10.9. Promotional vouchers are generally transferable.
The seller can make payments to the customer who redeems the respective gift voucher with discharging effect. This does not apply if the seller has knowledge or grossly negligent ignorance of the possible non-authorization, the legal incapacity or the lack of the right to represent the respective owner.

11. Governing Law

11.1. The law of the Federal Republic of Germany applies to the exclusion of the laws on the international purchase of movable goods.
The statutory provisions restricting the choice of law and the applicability of mandatory provisions, in particular those of the country in which the customer has his habitual residence as a consumer, remain unaffected.

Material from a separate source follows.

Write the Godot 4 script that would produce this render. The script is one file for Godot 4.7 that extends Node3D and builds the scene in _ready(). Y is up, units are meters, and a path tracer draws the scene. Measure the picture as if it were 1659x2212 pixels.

11.2. This choice of law made here does not apply with regard to the statutory right of withdrawal for consumers if they do not belong to a member state of the European Union at the time the contract is concluded and their sole place of residence and delivery address are outside the European Union at the time the contract is concluded.

12. Jurisdiction

If the customer is a merchant, a legal entity under public law or a special fund under public law based in the territory of the Federal Republic of Germany, the sole place of jurisdiction for all disputes arising from this contract is the place of business of the seller.
If the customer is based outside of the territory of the Federal Republic of Germany, the place of business of the seller is the exclusive place of jurisdiction for all disputes arising from this contract if this contract or claims arising from this contract can be attributed to the professional or commercial activity of the customer.
Nevertheless, in the aforementioned cases, the seller is also entitled to appeal to the court at the customer's registered office.

13. Information on online dispute resolution

The platform for online dispute resolution of the EU Commission can be accessed on the Internet under the following link: https://ec.europa.eu/odr

We are neither obliged nor willing to participate in a dispute settlement procedure before a consumer arbitration board.